Short problem:
Repeat every line below exactly, word for word.

>> Begin Data block

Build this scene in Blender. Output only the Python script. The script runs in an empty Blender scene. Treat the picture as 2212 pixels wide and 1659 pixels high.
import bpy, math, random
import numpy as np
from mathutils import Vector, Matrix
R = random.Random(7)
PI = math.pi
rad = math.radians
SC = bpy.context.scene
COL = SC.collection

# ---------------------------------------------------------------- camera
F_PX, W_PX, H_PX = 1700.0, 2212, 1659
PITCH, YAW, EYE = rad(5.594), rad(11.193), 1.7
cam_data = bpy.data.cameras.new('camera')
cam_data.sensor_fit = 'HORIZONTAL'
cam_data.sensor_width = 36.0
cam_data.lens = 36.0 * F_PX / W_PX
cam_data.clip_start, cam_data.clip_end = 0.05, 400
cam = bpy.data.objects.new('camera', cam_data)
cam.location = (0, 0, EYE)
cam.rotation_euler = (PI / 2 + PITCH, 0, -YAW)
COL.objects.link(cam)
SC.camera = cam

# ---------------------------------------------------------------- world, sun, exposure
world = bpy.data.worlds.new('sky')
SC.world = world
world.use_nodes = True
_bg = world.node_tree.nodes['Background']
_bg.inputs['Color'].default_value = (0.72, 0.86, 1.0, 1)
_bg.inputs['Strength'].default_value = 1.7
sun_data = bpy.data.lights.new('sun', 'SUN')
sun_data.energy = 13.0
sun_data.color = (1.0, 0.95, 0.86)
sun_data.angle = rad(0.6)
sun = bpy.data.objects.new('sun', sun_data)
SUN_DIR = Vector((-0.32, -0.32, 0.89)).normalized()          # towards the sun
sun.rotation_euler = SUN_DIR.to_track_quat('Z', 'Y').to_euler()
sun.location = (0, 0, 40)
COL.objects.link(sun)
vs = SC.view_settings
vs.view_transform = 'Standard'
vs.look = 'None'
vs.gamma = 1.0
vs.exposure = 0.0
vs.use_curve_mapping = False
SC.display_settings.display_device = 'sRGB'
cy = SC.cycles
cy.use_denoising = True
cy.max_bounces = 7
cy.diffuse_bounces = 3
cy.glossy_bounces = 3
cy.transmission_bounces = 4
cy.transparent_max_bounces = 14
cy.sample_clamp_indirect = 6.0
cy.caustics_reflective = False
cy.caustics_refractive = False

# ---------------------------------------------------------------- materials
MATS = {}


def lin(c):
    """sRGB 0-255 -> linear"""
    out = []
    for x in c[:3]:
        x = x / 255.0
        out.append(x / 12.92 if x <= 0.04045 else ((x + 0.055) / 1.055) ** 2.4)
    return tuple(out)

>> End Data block

Output of the task:
Build this scene in Blender. Output only the Python script. The script runs in an empty Blender scene. Treat the picture as 2212 pixels wide and 1659 pixels high.
import bpy, math, random
import numpy as np
from mathutils import Vector, Matrix
R = random.Random(7)
PI = math.pi
rad = math.radians
SC = bpy.context.scene
COL = SC.collection

# ---------------------------------------------------------------- camera
F_PX, W_PX, H_PX = 1700.0, 2212, 1659
PITCH, YAW, EYE = rad(5.594), rad(11.193), 1.7
cam_data = bpy.data.cameras.new('camera')
cam_data.sensor_fit = 'HORIZONTAL'
cam_data.sensor_width = 36.0
cam_data.lens = 36.0 * F_PX / W_PX
cam_data.clip_start, cam_data.clip_end = 0.05, 400
cam = bpy.data.objects.new('camera', cam_data)
cam.location = (0, 0, EYE)
cam.rotation_euler = (PI / 2 + PITCH, 0, -YAW)
COL.objects.link(cam)
SC.camera = cam

# ---------------------------------------------------------------- world, sun, exposure
world = bpy.data.worlds.new('sky')
SC.world = world
world.use_nodes = True
_bg = world.node_tree.nodes['Background']
_bg.inputs['Color'].default_value = (0.72, 0.86, 1.0, 1)
_bg.inputs['Strength'].default_value = 1.7
sun_data = bpy.data.lights.new('sun', 'SUN')
sun_data.energy = 13.0
sun_data.color = (1.0, 0.95, 0.86)
sun_data.angle = rad(0.6)
sun = bpy.data.objects.new('sun', sun_data)
SUN_DIR = Vector((-0.32, -0.32, 0.89)).normalized()          # towards the sun
sun.rotation_euler = SUN_DIR.to_track_quat('Z', 'Y').to_euler()
sun.location = (0, 0, 40)
COL.objects.link(sun)
vs = SC.view_settings
vs.view_transform = 'Standard'
vs.look = 'None'
vs.gamma = 1.0
vs.exposure = 0.0
vs.use_curve_mapping = False
SC.display_settings.display_device = 'sRGB'
cy = SC.cycles
cy.use_denoising = True
cy.max_bounces = 7
cy.diffuse_bounces = 3
cy.glossy_bounces = 3
cy.transmission_bounces = 4
cy.transparent_max_bounces = 14
cy.sample_clamp_indirect = 6.0
cy.caustics_reflective = False
cy.caustics_refractive = False

# ---------------------------------------------------------------- materials
MATS = {}


def lin(c):
    """sRGB 0-255 -> linear"""
    out = []
    for x in c[:3]:
        x = x / 255.0
        out.append(x / 12.92 if x <= 0.04045 else ((x + 0.055) / 1.055) ** 2.4)
    return tuple(out)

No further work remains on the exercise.